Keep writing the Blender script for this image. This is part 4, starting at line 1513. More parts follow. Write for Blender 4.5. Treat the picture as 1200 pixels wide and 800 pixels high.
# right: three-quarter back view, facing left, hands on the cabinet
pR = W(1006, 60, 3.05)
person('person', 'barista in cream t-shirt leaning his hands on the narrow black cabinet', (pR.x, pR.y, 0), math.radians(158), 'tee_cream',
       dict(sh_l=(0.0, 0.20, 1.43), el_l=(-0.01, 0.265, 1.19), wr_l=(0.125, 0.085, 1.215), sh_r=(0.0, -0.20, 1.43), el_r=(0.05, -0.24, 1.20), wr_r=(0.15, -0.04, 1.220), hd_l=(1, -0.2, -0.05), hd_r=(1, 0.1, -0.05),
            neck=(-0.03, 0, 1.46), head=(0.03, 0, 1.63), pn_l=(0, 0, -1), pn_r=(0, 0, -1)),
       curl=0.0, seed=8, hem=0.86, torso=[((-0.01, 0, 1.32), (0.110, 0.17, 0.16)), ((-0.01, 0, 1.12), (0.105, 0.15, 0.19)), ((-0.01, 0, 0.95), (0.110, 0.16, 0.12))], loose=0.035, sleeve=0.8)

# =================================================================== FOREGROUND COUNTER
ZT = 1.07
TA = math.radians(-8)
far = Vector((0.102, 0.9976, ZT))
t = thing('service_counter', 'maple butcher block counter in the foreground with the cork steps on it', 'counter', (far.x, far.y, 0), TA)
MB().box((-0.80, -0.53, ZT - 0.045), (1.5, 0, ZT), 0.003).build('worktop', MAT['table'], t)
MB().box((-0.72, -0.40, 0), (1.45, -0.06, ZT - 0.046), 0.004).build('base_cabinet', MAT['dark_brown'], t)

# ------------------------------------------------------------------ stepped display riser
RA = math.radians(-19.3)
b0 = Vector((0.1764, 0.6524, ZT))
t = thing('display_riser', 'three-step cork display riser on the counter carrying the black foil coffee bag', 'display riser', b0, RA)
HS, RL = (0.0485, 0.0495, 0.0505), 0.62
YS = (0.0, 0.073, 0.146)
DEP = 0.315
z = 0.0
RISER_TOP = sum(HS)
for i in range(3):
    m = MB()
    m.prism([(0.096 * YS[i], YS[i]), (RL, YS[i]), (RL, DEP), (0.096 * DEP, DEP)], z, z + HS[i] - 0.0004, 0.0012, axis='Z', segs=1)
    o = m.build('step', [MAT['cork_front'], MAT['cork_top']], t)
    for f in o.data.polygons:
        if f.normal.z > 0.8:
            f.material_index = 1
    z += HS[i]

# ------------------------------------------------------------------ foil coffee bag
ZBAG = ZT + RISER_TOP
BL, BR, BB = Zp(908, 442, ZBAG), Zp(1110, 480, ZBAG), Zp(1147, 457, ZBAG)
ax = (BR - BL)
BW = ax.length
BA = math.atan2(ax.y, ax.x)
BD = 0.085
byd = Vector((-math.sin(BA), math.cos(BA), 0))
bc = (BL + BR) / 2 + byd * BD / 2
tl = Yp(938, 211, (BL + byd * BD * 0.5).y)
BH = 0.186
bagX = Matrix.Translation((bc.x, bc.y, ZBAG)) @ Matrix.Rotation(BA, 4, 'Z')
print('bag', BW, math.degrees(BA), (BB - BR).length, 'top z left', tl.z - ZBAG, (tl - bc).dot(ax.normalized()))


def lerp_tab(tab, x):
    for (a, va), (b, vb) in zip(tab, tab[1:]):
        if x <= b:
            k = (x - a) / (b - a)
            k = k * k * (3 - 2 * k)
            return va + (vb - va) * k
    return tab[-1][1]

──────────

Exercise prompt: Give back the whole listing exactly as it reads.

Reply:
Keep writing the Blender script for this image. This is part 4, starting at line 1513. More parts follow. Write for Blender 4.5. Treat the picture as 1200 pixels wide and 800 pixels high.
# right: three-quarter back view, facing left, hands on the cabinet
pR = W(1006, 60, 3.05)
person('person', 'barista in cream t-shirt leaning his hands on the narrow black cabinet', (pR.x, pR.y, 0), math.radians(158), 'tee_cream',
       dict(sh_l=(0.0, 0.20, 1.43), el_l=(-0.01, 0.265, 1.19), wr_l=(0.125, 0.085, 1.215), sh_r=(0.0, -0.20, 1.43), el_r=(0.05, -0.24, 1.20), wr_r=(0.15, -0.04, 1.220), hd_l=(1, -0.2, -0.05), hd_r=(1, 0.1, -0.05),
            neck=(-0.03, 0, 1.46), head=(0.03, 0, 1.63), pn_l=(0, 0, -1), pn_r=(0, 0, -1)),
       curl=0.0, seed=8, hem=0.86, torso=[((-0.01, 0, 1.32), (0.110, 0.17, 0.16)), ((-0.01, 0, 1.12), (0.105, 0.15, 0.19)), ((-0.01, 0, 0.95), (0.110, 0.16, 0.12))], loose=0.035, sleeve=0.8)

# =================================================================== FOREGROUND COUNTER
ZT = 1.07
TA = math.radians(-8)
far = Vector((0.102, 0.9976, ZT))
t = thing('service_counter', 'maple butcher block counter in the foreground with the cork steps on it', 'counter', (far.x, far.y, 0), TA)
MB().box((-0.80, -0.53, ZT - 0.045), (1.5, 0, ZT), 0.003).build('worktop', MAT['table'], t)
MB().box((-0.72, -0.40, 0), (1.45, -0.06, ZT - 0.046), 0.004).build('base_cabinet', MAT['dark_brown'], t)

# ------------------------------------------------------------------ stepped display riser
RA = math.radians(-19.3)
b0 = Vector((0.1764, 0.6524, ZT))
t = thing('display_riser', 'three-step cork display riser on the counter carrying the black foil coffee bag', 'display riser', b0, RA)
HS, RL = (0.0485, 0.0495, 0.0505), 0.62
YS = (0.0, 0.073, 0.146)
DEP = 0.315
z = 0.0
RISER_TOP = sum(HS)
for i in range(3):
    m = MB()
    m.prism([(0.096 * YS[i], YS[i]), (RL, YS[i]), (RL, DEP), (0.096 * DEP, DEP)], z, z + HS[i] - 0.0004, 0.0012, axis='Z', segs=1)
    o = m.build('step', [MAT['cork_front'], MAT['cork_top']], t)
    for f in o.data.polygons:
        if f.normal.z > 0.8:
            f.material_index = 1
    z += HS[i]

# ------------------------------------------------------------------ foil coffee bag
ZBAG = ZT + RISER_TOP
BL, BR, BB = Zp(908, 442, ZBAG), Zp(1110, 480, ZBAG), Zp(1147, 457, ZBAG)
ax = (BR - BL)
BW = ax.length
BA = math.atan2(ax.y, ax.x)
BD = 0.085
byd = Vector((-math.sin(BA), math.cos(BA), 0))
bc = (BL + BR) / 2 + byd * BD / 2
tl = Yp(938, 211, (BL + byd * BD * 0.5).y)
BH = 0.186
bagX = Matrix.Translation((bc.x, bc.y, ZBAG)) @ Matrix.Rotation(BA, 4, 'Z')
print('bag', BW, math.degrees(BA), (BB - BR).length, 'top z left', tl.z - ZBAG, (tl - bc).dot(ax.normalized()))


def lerp_tab(tab, x):
    for (a, va), (b, vb) in zip(tab, tab[1:]):
        if x <= b:
            k = (x - a) / (b - a)
            k = k * k * (3 - 2 * k)
            return va + (vb - va) * k
    return tab[-1][1]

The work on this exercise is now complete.